((
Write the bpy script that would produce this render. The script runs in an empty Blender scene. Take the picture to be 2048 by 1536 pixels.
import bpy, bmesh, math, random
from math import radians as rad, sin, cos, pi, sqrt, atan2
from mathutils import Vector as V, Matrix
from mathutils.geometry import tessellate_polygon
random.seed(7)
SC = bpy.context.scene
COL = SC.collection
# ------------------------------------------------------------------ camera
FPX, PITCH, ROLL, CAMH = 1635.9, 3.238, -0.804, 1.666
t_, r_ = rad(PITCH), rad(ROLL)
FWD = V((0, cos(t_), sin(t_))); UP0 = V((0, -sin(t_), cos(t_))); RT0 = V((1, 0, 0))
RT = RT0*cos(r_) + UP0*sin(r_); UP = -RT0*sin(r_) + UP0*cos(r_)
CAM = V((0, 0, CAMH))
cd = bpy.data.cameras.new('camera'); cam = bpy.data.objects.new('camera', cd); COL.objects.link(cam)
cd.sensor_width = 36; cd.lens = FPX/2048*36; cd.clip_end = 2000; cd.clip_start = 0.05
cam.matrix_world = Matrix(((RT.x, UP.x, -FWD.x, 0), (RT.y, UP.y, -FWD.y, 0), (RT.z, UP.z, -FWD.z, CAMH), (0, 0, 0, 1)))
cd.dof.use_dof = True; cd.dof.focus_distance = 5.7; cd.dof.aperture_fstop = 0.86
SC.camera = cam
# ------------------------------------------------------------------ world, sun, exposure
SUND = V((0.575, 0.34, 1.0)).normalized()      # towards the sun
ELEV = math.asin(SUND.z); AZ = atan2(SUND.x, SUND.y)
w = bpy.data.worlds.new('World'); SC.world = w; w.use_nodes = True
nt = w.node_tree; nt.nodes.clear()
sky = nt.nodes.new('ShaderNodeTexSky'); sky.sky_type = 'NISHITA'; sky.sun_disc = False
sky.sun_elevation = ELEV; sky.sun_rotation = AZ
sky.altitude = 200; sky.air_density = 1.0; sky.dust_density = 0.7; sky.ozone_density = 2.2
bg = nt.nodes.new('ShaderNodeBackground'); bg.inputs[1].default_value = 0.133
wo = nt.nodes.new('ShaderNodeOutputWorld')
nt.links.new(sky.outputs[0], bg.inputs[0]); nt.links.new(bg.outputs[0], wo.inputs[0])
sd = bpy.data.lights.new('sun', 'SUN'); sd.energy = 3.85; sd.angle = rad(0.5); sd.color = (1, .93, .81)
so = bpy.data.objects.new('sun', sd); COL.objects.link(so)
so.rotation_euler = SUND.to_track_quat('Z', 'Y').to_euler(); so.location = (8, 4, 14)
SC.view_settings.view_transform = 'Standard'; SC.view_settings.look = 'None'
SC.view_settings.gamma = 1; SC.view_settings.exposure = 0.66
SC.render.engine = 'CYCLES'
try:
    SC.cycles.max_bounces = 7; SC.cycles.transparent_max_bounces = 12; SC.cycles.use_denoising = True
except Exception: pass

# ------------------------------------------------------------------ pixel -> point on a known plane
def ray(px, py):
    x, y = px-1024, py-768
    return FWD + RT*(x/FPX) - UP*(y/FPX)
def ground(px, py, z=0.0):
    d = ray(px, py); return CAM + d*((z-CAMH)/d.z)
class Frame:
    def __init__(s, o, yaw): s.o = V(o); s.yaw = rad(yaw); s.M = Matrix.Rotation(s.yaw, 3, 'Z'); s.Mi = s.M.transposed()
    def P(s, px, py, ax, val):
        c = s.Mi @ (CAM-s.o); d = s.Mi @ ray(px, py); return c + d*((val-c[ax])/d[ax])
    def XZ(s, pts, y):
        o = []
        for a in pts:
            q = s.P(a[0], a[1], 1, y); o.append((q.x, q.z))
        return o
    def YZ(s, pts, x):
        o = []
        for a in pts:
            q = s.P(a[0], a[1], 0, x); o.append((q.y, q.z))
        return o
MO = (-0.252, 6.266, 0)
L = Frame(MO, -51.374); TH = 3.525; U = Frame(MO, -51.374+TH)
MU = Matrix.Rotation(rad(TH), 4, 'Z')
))
WORK INSTRUCTIONS ->
Extract the complete data, matching each line exactly.

COMPLETE ANSWER ->
Write the bpy script that would produce this render. The script runs in an empty Blender scene. Take the picture to be 2048 by 1536 pixels.
import bpy, bmesh, math, random
from math import radians as rad, sin, cos, pi, sqrt, atan2
from mathutils import Vector as V, Matrix
from mathutils.geometry import tessellate_polygon
random.seed(7)
SC = bpy.context.scene
COL = SC.collection
# ------------------------------------------------------------------ camera
FPX, PITCH, ROLL, CAMH = 1635.9, 3.238, -0.804, 1.666
t_, r_ = rad(PITCH), rad(ROLL)
FWD = V((0, cos(t_), sin(t_))); UP0 = V((0, -sin(t_), cos(t_))); RT0 = V((1, 0, 0))
RT = RT0*cos(r_) + UP0*sin(r_); UP = -RT0*sin(r_) + UP0*cos(r_)
CAM = V((0, 0, CAMH))
cd = bpy.data.cameras.new('camera'); cam = bpy.data.objects.new('camera', cd); COL.objects.link(cam)
cd.sensor_width = 36; cd.lens = FPX/2048*36; cd.clip_end = 2000; cd.clip_start = 0.05
cam.matrix_world = Matrix(((RT.x, UP.x, -FWD.x, 0), (RT.y, UP.y, -FWD.y, 0), (RT.z, UP.z, -FWD.z, CAMH), (0, 0, 0, 1)))
cd.dof.use_dof = True; cd.dof.focus_distance = 5.7; cd.dof.aperture_fstop = 0.86
SC.camera = cam
# ------------------------------------------------------------------ world, sun, exposure
SUND = V((0.575, 0.34, 1.0)).normalized()      # towards the sun
ELEV = math.asin(SUND.z); AZ = atan2(SUND.x, SUND.y)
w = bpy.data.worlds.new('World'); SC.world = w; w.use_nodes = True
nt = w.node_tree; nt.nodes.clear()
sky = nt.nodes.new('ShaderNodeTexSky'); sky.sky_type = 'NISHITA'; sky.sun_disc = False
sky.sun_elevation = ELEV; sky.sun_rotation = AZ
sky.altitude = 200; sky.air_density = 1.0; sky.dust_density = 0.7; sky.ozone_density = 2.2
bg = nt.nodes.new('ShaderNodeBackground'); bg.inputs[1].default_value = 0.133
wo = nt.nodes.new('ShaderNodeOutputWorld')
nt.links.new(sky.outputs[0], bg.inputs[0]); nt.links.new(bg.outputs[0], wo.inputs[0])
sd = bpy.data.lights.new('sun', 'SUN'); sd.energy = 3.85; sd.angle = rad(0.5); sd.color = (1, .93, .81)
so = bpy.data.objects.new('sun', sd); COL.objects.link(so)
so.rotation_euler = SUND.to_track_quat('Z', 'Y').to_euler(); so.location = (8, 4, 14)
SC.view_settings.view_transform = 'Standard'; SC.view_settings.look = 'None'
SC.view_settings.gamma = 1; SC.view_settings.exposure = 0.66
SC.render.engine = 'CYCLES'
try:
    SC.cycles.max_bounces = 7; SC.cycles.transparent_max_bounces = 12; SC.cycles.use_denoising = True
except Exception: pass

# ------------------------------------------------------------------ pixel -> point on a known plane
def ray(px, py):
    x, y = px-1024, py-768
    return FWD + RT*(x/FPX) - UP*(y/FPX)
def ground(px, py, z=0.0):
    d = ray(px, py); return CAM + d*((z-CAMH)/d.z)
class Frame:
    def __init__(s, o, yaw): s.o = V(o); s.yaw = rad(yaw); s.M = Matrix.Rotation(s.yaw, 3, 'Z'); s.Mi = s.M.transposed()
    def P(s, px, py, ax, val):
        c = s.Mi @ (CAM-s.o); d = s.Mi @ ray(px, py); return c + d*((val-c[ax])/d[ax])
    def XZ(s, pts, y):
        o = []
        for a in pts:
            q = s.P(a[0], a[1], 1, y); o.append((q.x, q.z))
        return o
    def YZ(s, pts, x):
        o = []
        for a in pts:
            q = s.P(a[0], a[1], 0, x); o.append((q.y, q.z))
        return o
MO = (-0.252, 6.266, 0)
L = Frame(MO, -51.374); TH = 3.525; U = Frame(MO, -51.374+TH)
MU = Matrix.Rotation(rad(TH), 4, 'Z')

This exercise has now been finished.